Exercise details:
Extract each line containing the string "from".

Recorded information:
>> BEGIN
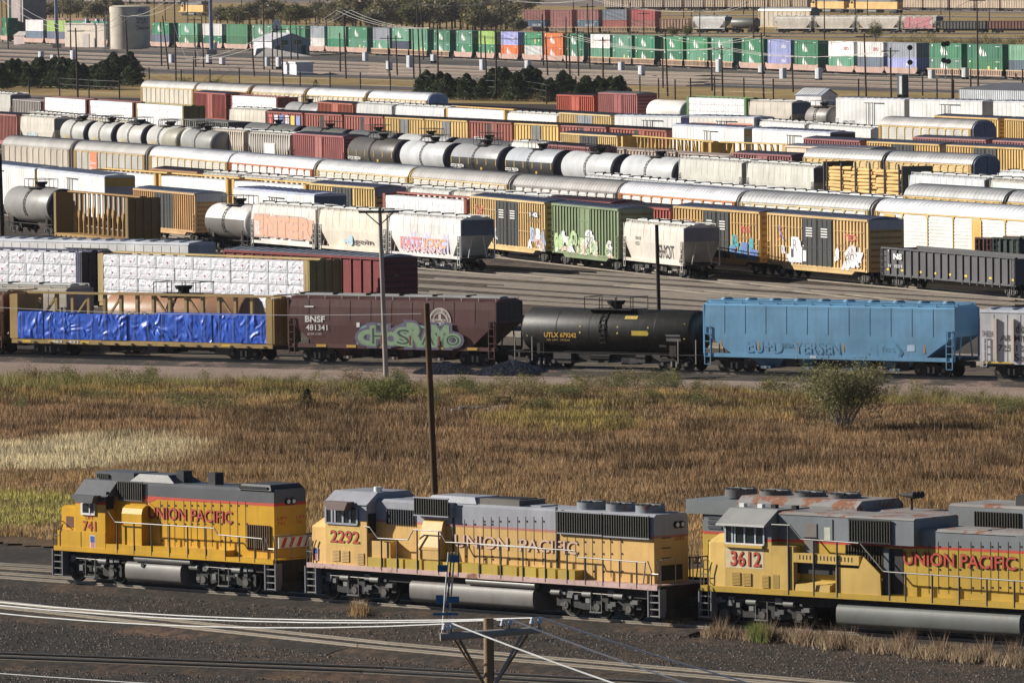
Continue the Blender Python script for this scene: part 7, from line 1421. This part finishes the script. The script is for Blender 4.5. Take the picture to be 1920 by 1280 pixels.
block('ribbed pale metal shed with dark roof and two vents at right', 'shed', 'metal_shed', 1799, 197, 1990, 202, 16, 2.5, MET, paint((.12, .13, .15), .6), .5, mb_)
def small(name, label, cat, px, py, w_, d_, h, m=WHB, legs=False):
    r = thing(name, label, cat, None, None, loc=W(px, py), rz=-1.0); b = MB(); z0 = .5 if legs else 0; b.box(-w_/2, w_/2, -d_/2, d_/2, z0, h, m); b.box(-w_/2-.06, w_/2+.06, -d_/2-.06, d_/2+.06, h+.002, h+.1, m); b.build('cabinet_body', r)
    if legs:
        for x in (-w_/2, w_/2-.1): b = MB(); b.box(x, x+.1, -d_/2, d_/2, 0, .498, IRON); b.build('leg', r)
    b = MB(); b.box(-.1, w_/2-.1, -d_/2-.03, -d_/2-.004, z0+.15, h-.15, paint((.55, .56, .6))); b.build('door', r); return r
cab = [(77, 112), (100, 122), (137, 116), (322, 118), (392, 122), (402, 100), (417, 125), (501, 127), (523, 130), (685, 114), (730, 135), (768, 127), (813, 119), (905, 132), (990, 137), (1165, 134), (1203, 145), (1348, 135), (1428, 141), (1468, 150), (1535, 153), (1747, 150), (1810, 150)]
for i, (x, y) in enumerate(cab): small('relay_cabinet', f'pale trackside relay cabinet in the far yard, {ORD[i]} counting from the left', 'cabinet', x, y, 1.1, .8, 1.7+.3*(i % 3), legs=i % 2 == 0)
small('relay_cabinet', 'dark transformer box on legs above the white refrigerator cars', 'transformer', 1693, 184, 1.4, 1.2, 3.6, paint((.05, .07, .09)), True)
r = thing('satellite_dish', 'white satellite dish on its pole above the yard office', 'dish', None, loc=W(520, 110)); b = MB(); hh = 62/ (FPX/W(520, 110).y)
b.cyl((0, 0, 0), (0, 0, hh), .12, IRON, 6); b.build('pole', r); b = MB(); 
b.loft([[(.1+q*.0-.5*(1-(q/1.1)**2)*-1, q*math.cos(a), hh+q*1.3*math.sin(a)) for a in [i*math.pi/8 for i in range(16)]] for q in (1.1, .8, .4, .05)], WHITEM, True); b.build('dish', r); r.rotation_euler = (0, 0, 2.2)
# ---------------------------------------------------------------- utility poles: (base x, base y, top x, top y, cross-arm, radius)
PL = [(5, 80, 3, -5, 0), (15.5, 92, 11, -5, 0), (112, 119, 103, 45, 0), (133, 107, 131, -3, 0), (146, 184, 142, 53, 1), (240, 128, 235, 25, 2), (172, 40, 172, -8, 0), (289, 45, 289, -8, 0), (310, 40, 309, -8, 0), (303, 125, 301, 42, 0), (316, 131, 305, 30, 0), (330, 153, 327, -5, 1), (352, 44, 352, -6, 0), (386, 44, 385, -6, 0), (367, 126, 364, 33, 1), (382, 127, 378, 31, 0), (477, 144, 468, 32, 1), (495, 134, 494, 4, 0), (511, 132, 511, 55, 0), (531, 163, 527, 50, 1), (546, 115, 544, 25, 0), (559, 115, 555, 50, 0), (596, 100, 596, 17, 0), (581, 47, 581, -6, 0), (600, 42, 600, -6, 0), (638, 137, 637, 62, 0), (482, 47, 482, -5, 0), (445, 92, 444, 30, 0), (449, 92, 449, 30, 0), (453, 44, 453, -5, 0), (363, 155, 363, 107, 0), (649, 148, 644, 15, 1), (667, 48, 667, -6, 0), (675, 47, 674, -6, 0), (690, 53, 689, -6, 0), (730, 145, 727, 67, 1), (745, 143, 742, 67, 1), (776, 147, 774, 53, 0), (788, 145, 781, 1, 0), (794, 112, 789, 7, 0), (822, 178, 820, 47, 2), (868, 53, 868, -6, 0), (892, 57, 892, 15, 0), (902, 117, 901, 23, 0), (912, 145, 909, 68, 0), (912, 60, 912, -6, 0), (931, 186, 929, 50, 0), (938, 60, 938, -6, 0), (948, 58, 948, -6, 0), (753, 50, 753, -6, 0), (1010, 62, 1010, 16, 0), (1019, 123, 1016, 27, 0), (1027, 145, 1023, 70, 0), (1062, 130, 1061, 32, 0), (1069, 176, 1067, 62, 1), (1075, 63, 1075, -6, 0), (1085, 143, 1082, 53, 0), (1106, 133, 1101, 8, 1), (1111, 65, 1111, -6, 0), (1131, 172, 1130, 70, 1), (1181, 68, 1181, 5, 0), (1207, 68, 1207, 22, 1), (1243, 165, 1242, 73, 0), (1252, 181, 1247, 62, 1), (1282, 45, 1281, -6, 0), (1296, 32, 1296, -6, 0), (1312, 72, 1312, 18, 1), (1335, 170, 1333, 87, 1), (1355, 183, 1353, 85, 2), (1339, 30, 1339, -6, 0), (1394, 28, 1394, -6, 0), (1413, 75, 1412, -4, 1), (1432, 185, 1427, 62, 1), (1433, 70, 1433, -4, 0), (1463, 33, 1463, -6, 0), (1487, 173, 1485, 107, 0), (1546, 75, 1545, -5, 0), (1604, 34, 1603, -6, 0), (1627, 55, 1626, -6, 0), (1624, 181, 1620, 63, 1), (1671, 187, 1669, 90, 2), (1691, 26, 1691, -6, 0), (1764, 30, 1764, -6, 0), (1781, 62, 1780, -6, 0), (1834, 166, 1831, -4, 1), (1855, 40, 1854, -6, 1), (1785, 188, 1785, 130, 0), (1820, 166, 1820, 130, 0), (1917, 166, 1917, 130, 0)]
PW = {}
for i, (bx_, by_, tx_, ty_, arm) in enumerate(PL):
    B_ = W(bx_, by_); s_ = FPX/math.hypot(B_.x, B_.y); hh = (by_-ty_)/s_; dx = (tx_-bx_)/s_+.011*hh
    reg = 'left' if bx_ < 330 else 'left-centre' if bx_ < 650 else 'central' if bx_ < 1000 else 'right-centre' if bx_ < 1400 else 'right'
    r = thing('utility_pole', f'dark wooden pole in the distant yard, {ORD[i] if i < len(ORD) else "late"} in the {reg} stretch' , 'utility pole', None, 'utility poles of the far yard', loc=B_)
    up = hh > 13; r['label'] = f'{"tall" if up else "short"} dark far pole'+(' with cross-arm' if arm == 1 else ' with braced cross-arm' if arm == 2 else '')+', '
    PW[i] = (r, reg, bx_)
    b = MB(); b.cyl((0, 0, -.1), (dx, 0, hh), .26 if i == 5 else .17, WOODP, 7, .12); b.build('shaft', r)
    if arm:
        b = MB(); z = hh-.6; b.box(dx-1.4, dx+1.4, -.2, -.08, z, z+.14, WOODP)
        if arm == 2: b.cyl((dx-.9, -.15, z), (dx, -.15, z-1.1), .04, WOODP, 4); b.cyl((dx+.9, -.15, z), (dx, -.15, z-1.1), .04, WOODP, 4)
        b.build('cross_arm', r)
    r['top'] = 0; PW[i] += ((B_.x+dx, B_.y, hh-.45),)
for reg in {v[1] for v in PW.values()}:
    for k_, i in enumerate(sorted([i for i in PW if PW[i][1] == reg], key=lambda i: PW[i][2])):
        PW[i][0]['label'] += ORD[k_]+f' from the left in the {reg} yard'; del PW[i][0]['top']
# steel masts
for px, py, lab in ((397, 102, 'tall blue-grey steel light mast on a concrete base near the yard office'), (107, 90, 'tall blue-grey steel light mast left of the pump building')):
    B_ = W(px, py); r = thing('mast_and_lit_edge', lab, 'light mast', None, None, loc=B_); b = MB(); b.cyl((0, 0, 1.0), (-.2, 0, 16), .5, paint((.22, .26, .36), .5), 12, .35); b.build('mast', r); b = MB(); b.box(-1, 1, -1, 1, -.1, 1.05, CONC); b.build('base', r)
for px, py, h_, lab in ((1705, 149, 5.6, 'two-headed railway signal mast before the grey container'), (1773, 152, 6.4, 'four-headed railway signal mast before the green containers')):
    B_ = W(px, py); r = thing('signal_mast', lab, 'railway signal', None, None, loc=B_); b = MB(); b.cyl((0, 0, 0), (0, 0, h_), .1, STEEL, 8); b.build('pole', r)
    for z, xx in (((h_, .15), (h_-2.6, .15)) if px == 1705 else ((h_, -.3), (h_+.1, .35), (h_-2.8, -.3), (h_-3.0, .5))):
        b = MB(); b.cyl((xx, -.3, z), (xx, -.25, z), .48, BLACK, 14); b.cyl((xx, -.32, z), (xx, -.5, z), .2, BLACK, 10); b.box(xx-.15, xx+.15, -.25, -.0, z-.4, z+.4, BLACK); b.build('signal_head', r)
# fence behind the freight rows
fp = [(55, 182), (112, 180), (167, 184), (224, 187), (280, 160), (340, 165), (394, 163), (449, 162), (506, 166), (563, 168), (619, 170), (676, 170), (732, 172), (787, 175), (837, 182), (883, 184), (930, 187), (976, 186), (1025, 195), (1080, 180), (1148, 178), (1200, 180), (1235, 185), (1266, 187), (1295, 184), (1340, 182), (1395, 184), (1450, 186), (1610, 186), (1730, 180), (1757, 186), (1788, 188)]
r = thing('fence', 'long line of dark fence posts with thin wires behind the freight rows', 'fence', None, None, loc=W(960, 184)); o0 = r.location.copy(); P_ = [W(x, y) for x, y in fp]
for p in P_:
    b = MB(); q = p-o0; b.cyl((q.x, q.y, 0), (q.x, q.y, 3.2), .12, IRON, 6); b.build('post', r)
b = MB()
for a, c in zip(P_, P_[1:]):
    for z in (1.0, 2.0, 3.0): b.cyl(tuple(a-o0+Vector((0, 0, z))), tuple(c-o0+Vector((0, 0, z))), .012, STEEL, 3, None, False)
b.build('wire', r)
# wires
def span(b, a, c, sag, r_=.03, m=None, n=14):
    a, c = Vector(a), Vector(c); P = [a.lerp(c, i/n)-Vector((0, 0, sag*4*(i/n)*(1-i/n))) for i in range(n+1)]; b.path(P, r_, m or flat((.5, .47, .43), .5), 4)
def near_pole(x):
    return min(PW.values(), key=lambda v: abs(v[2]-x))[3]
def lines(label, xs, offs, r_=.035):
    b = MB(); pts = [near_pole(x) for x in xs]
    for a, c in zip(pts, pts[1:]):
        for o_ in offs: span(b, (a[0]+o_, a[1], a[2]), (c[0]+o_, c[1], c[2]), 1.2, r_)
    tagm(b.build('power_lines'), label, 'power lines').__setitem__('group', 'far power lines')
lines('thin pale wires between the far poles at left', (11, 142, 235, 327, 364, 527, 649), (-1.2, 1.2)); lines('thin pale wires strung over the green containers in the middle', (527, 649, 820, 1067, 1353), (-1.3, 0, 1.3)); lines('thin pale wires crossing the containers at right', (1252, 1432, 1624, 1834), (-1.2, 1.2)); lines('thin pale wires over the right-hand containers above the metal shed', (1353, 1671), (-1.3, 0, 1.3)); lines('thin high wires before the central wood', (644, 788, 938, 1111, 1312, 1413), (-1, 1))
# near poles
def bigpole(bx_, by_, tx_, ty_, r0, r1, label, m, arm=False):
    B_ = W(bx_, by_); s_ = FPX/math.hypot(B_.x, B_.y); hh = (by_-ty_)/s_; dx = (tx_-bx_)/s_+.011*hh
    r = thing('utility_pole', label, 'utility pole', None, None, loc=B_); b = MB(); b.cyl((0, 0, -.3), (dx, 0, hh), r0, m, 14, r1); b.build('shaft', r)
    if arm: b = MB(); b.box(dx-1.3, dx+1.2, -.25, -.13, hh-.35, hh-.2, paint((.05, .05, .05))); b.cyl((dx-.9, -.2, hh-.3), (dx, -.2, hh-1.1), .04, IRON, 5); b.cyl((dx+.9, -.2, hh-.3), (dx, -.2, hh-1.1), .04, IRON, 5); b.build('cross_arm', r)
    return r, B_+Vector((dx, 0, hh))
bigpole(724, 706, 712, 388, .165, .12, 'grey weathered wooden pole rising before the brown hopper car', paint((.34, .31, .28), .85, .4), True)
bigpole(816, 935, 800, 567, .17, .14, 'brown bare-topped wooden pole in the dry grass before the middle locomotive', paint((.10, .06, .025), .85, .4))
bigpole(1236, 600, 1231, 421, .14, .13, 'short black pole beside the empty tracks behind the black tank car', paint((.03, .015, .012), .8, .2))
bigpole(8, 560, 0, 290, .19, .16, 'dark brown pole at the left edge before the wrapped lumber', paint((.04, .022, .014), .85, .2))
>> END
Response to this task:
Continue the Blender Python script for this scene: part 7, from line 1421. This part finishes the script. The script is for Blender 4.5. Take the picture to be 1920 by 1280 pixels.
for i, (x, y) in enumerate(cab): small('relay_cabinet', f'pale trackside relay cabinet in the far yard, {ORD[i]} counting from the left', 'cabinet', x, y, 1.1, .8, 1.7+.3*(i % 3), legs=i % 2 == 0)
        PW[i][0]['label'] += ORD[k_]+f' from the left in the {reg} yard'; del PW[i][0]['top']